─── Collected material

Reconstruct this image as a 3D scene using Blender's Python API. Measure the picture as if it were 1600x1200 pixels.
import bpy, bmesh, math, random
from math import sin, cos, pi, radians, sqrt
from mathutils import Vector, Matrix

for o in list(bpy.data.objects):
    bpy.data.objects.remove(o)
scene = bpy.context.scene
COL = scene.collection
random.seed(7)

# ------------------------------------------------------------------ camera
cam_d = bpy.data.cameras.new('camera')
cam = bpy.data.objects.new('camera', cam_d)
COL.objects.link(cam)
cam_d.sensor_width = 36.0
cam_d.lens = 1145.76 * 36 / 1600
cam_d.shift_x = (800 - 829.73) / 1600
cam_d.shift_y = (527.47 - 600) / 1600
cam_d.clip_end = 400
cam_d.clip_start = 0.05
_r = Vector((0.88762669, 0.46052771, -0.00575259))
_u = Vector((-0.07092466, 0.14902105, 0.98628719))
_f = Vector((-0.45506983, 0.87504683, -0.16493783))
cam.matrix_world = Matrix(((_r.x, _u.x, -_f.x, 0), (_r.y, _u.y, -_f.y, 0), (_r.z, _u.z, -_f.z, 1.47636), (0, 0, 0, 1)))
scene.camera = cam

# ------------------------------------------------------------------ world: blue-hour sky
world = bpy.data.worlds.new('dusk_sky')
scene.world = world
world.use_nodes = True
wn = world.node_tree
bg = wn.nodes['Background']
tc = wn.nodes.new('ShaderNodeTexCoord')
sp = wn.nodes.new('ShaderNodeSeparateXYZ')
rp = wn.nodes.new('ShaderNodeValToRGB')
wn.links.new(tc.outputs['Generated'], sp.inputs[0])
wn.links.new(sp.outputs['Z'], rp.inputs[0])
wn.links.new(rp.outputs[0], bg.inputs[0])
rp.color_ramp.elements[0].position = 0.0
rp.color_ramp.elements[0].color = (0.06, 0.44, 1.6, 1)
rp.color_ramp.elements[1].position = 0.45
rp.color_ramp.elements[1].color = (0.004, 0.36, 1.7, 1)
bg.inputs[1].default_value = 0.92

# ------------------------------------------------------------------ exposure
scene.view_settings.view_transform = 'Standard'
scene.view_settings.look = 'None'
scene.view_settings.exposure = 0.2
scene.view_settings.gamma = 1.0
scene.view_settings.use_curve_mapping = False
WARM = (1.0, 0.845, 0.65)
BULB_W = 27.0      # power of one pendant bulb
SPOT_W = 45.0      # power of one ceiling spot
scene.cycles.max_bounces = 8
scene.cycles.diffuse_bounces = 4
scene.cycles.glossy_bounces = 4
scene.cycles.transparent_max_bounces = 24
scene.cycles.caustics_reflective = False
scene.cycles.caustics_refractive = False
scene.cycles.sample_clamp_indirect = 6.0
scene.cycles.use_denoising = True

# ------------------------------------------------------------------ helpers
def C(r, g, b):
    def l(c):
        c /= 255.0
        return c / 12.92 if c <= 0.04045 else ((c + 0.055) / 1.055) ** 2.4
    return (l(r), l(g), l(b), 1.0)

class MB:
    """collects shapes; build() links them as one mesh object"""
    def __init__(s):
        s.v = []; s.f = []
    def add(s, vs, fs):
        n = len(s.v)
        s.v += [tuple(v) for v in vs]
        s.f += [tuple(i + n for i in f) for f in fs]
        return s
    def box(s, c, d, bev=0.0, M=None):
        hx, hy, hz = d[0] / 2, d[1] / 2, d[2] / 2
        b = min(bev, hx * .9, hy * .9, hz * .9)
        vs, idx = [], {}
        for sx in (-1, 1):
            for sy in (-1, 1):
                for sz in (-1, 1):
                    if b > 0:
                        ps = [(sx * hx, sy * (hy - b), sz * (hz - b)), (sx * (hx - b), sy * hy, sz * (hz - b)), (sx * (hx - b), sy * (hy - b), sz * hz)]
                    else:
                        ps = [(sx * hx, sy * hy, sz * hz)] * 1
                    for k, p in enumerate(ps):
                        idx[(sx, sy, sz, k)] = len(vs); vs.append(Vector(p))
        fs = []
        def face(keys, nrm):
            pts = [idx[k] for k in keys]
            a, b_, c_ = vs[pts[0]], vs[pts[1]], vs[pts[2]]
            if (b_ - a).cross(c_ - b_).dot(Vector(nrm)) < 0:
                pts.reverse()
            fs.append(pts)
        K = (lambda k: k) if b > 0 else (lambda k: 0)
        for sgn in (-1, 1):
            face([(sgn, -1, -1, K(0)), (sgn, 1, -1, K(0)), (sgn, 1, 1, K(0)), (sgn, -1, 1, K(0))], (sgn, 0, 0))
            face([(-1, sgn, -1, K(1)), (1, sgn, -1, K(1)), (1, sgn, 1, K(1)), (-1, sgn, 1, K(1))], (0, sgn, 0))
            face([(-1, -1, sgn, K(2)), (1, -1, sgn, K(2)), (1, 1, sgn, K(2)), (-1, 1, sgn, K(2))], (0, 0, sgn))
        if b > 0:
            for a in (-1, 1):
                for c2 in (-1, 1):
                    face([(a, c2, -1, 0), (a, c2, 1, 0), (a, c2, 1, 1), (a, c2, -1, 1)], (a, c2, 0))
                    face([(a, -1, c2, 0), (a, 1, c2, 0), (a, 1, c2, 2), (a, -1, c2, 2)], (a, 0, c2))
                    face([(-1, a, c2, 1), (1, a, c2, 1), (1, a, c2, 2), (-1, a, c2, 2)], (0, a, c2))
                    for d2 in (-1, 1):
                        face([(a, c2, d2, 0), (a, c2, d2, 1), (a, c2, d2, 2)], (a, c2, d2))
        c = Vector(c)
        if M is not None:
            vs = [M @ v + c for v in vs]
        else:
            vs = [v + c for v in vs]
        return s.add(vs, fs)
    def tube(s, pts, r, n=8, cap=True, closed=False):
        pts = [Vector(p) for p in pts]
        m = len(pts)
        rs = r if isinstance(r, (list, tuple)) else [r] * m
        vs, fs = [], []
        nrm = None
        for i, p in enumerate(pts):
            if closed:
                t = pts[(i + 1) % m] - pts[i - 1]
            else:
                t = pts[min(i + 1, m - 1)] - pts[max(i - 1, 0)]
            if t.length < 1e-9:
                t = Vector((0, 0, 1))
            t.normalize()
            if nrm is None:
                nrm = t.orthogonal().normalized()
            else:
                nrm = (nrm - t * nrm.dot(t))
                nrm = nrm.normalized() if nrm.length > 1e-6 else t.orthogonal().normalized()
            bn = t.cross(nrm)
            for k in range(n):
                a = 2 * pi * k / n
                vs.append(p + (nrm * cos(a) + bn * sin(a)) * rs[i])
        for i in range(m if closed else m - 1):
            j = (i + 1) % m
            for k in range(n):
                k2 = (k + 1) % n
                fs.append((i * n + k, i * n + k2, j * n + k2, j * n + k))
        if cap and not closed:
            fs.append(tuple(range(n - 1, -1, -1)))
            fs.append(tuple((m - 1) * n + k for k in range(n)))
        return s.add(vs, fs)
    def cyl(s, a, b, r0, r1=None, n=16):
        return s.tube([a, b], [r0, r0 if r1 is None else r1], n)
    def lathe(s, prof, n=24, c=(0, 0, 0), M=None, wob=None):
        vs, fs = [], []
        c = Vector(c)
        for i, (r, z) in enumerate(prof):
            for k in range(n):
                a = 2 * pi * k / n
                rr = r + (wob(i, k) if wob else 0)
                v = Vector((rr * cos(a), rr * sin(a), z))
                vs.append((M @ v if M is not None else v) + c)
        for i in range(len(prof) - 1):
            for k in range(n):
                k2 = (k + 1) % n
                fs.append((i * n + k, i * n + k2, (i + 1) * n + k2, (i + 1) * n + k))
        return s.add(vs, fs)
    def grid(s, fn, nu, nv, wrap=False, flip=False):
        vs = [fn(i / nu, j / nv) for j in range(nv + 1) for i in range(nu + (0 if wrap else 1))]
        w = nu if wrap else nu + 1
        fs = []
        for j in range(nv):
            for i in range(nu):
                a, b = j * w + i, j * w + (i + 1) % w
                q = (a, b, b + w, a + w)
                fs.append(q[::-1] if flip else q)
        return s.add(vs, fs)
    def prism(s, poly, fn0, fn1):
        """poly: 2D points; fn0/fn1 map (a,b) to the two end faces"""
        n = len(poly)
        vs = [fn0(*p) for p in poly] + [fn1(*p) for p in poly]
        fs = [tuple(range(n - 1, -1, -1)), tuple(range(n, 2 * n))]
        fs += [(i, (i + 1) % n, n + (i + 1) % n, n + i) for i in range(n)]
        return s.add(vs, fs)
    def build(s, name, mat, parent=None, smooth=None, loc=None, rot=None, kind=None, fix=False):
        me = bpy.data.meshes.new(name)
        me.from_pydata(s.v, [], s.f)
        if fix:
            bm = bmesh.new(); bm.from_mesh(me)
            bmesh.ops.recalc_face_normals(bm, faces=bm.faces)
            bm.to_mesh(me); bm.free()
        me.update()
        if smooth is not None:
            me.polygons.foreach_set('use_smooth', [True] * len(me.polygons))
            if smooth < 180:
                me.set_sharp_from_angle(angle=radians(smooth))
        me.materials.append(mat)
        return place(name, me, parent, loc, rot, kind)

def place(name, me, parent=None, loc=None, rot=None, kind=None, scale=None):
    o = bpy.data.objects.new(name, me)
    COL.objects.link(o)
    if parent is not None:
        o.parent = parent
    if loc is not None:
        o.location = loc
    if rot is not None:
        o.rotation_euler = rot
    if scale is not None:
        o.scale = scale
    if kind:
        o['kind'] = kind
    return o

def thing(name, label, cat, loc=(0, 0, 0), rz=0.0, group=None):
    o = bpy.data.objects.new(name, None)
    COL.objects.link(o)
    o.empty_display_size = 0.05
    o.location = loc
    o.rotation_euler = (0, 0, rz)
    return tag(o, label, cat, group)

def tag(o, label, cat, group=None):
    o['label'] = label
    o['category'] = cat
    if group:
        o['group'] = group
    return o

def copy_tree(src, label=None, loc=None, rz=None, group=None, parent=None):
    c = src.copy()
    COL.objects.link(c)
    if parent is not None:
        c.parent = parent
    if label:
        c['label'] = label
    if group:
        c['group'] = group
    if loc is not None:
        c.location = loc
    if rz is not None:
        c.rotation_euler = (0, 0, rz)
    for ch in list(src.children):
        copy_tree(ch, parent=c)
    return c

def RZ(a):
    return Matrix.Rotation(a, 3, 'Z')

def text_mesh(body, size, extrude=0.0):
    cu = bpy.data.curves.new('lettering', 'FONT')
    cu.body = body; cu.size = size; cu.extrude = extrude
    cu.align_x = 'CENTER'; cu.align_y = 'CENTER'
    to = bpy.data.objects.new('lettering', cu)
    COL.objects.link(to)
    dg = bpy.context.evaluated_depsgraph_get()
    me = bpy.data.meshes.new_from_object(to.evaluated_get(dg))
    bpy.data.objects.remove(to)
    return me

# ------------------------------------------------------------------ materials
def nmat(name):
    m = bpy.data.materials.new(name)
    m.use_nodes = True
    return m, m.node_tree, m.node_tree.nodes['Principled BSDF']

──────

--- Short problem ---
Only the lines from the first line of the material above through the line that contains "bg.inputs[1].default_value = 0.92" should be quoted, each one exactly.

--- Answer ---
Reconstruct this image as a 3D scene using Blender's Python API. Measure the picture as if it were 1600x1200 pixels.
import bpy, bmesh, math, random
from math import sin, cos, pi, radians, sqrt
from mathutils import Vector, Matrix

for o in list(bpy.data.objects):
    bpy.data.objects.remove(o)
scene = bpy.context.scene
COL = scene.collection
random.seed(7)

# ------------------------------------------------------------------ camera
cam_d = bpy.data.cameras.new('camera')
cam = bpy.data.objects.new('camera', cam_d)
COL.objects.link(cam)
cam_d.sensor_width = 36.0
cam_d.lens = 1145.76 * 36 / 1600
cam_d.shift_x = (800 - 829.73) / 1600
cam_d.shift_y = (527.47 - 600) / 1600
cam_d.clip_end = 400
cam_d.clip_start = 0.05
_r = Vector((0.88762669, 0.46052771, -0.00575259))
_u = Vector((-0.07092466, 0.14902105, 0.98628719))
_f = Vector((-0.45506983, 0.87504683, -0.16493783))
cam.matrix_world = Matrix(((_r.x, _u.x, -_f.x, 0), (_r.y, _u.y, -_f.y, 0), (_r.z, _u.z, -_f.z, 1.47636), (0, 0, 0, 1)))
scene.camera = cam

# ------------------------------------------------------------------ world: blue-hour sky
world = bpy.data.worlds.new('dusk_sky')
scene.world = world
world.use_nodes = True
wn = world.node_tree
bg = wn.nodes['Background']
tc = wn.nodes.new('ShaderNodeTexCoord')
sp = wn.nodes.new('ShaderNodeSeparateXYZ')
rp = wn.nodes.new('ShaderNodeValToRGB')
wn.links.new(tc.outputs['Generated'], sp.inputs[0])
wn.links.new(sp.outputs['Z'], rp.inputs[0])
wn.links.new(rp.outputs[0], bg.inputs[0])
rp.color_ramp.elements[0].position = 0.0
rp.color_ramp.elements[0].color = (0.06, 0.44, 1.6, 1)
rp.color_ramp.elements[1].position = 0.45
rp.color_ramp.elements[1].color = (0.004, 0.36, 1.7, 1)
bg.inputs[1].default_value = 0.92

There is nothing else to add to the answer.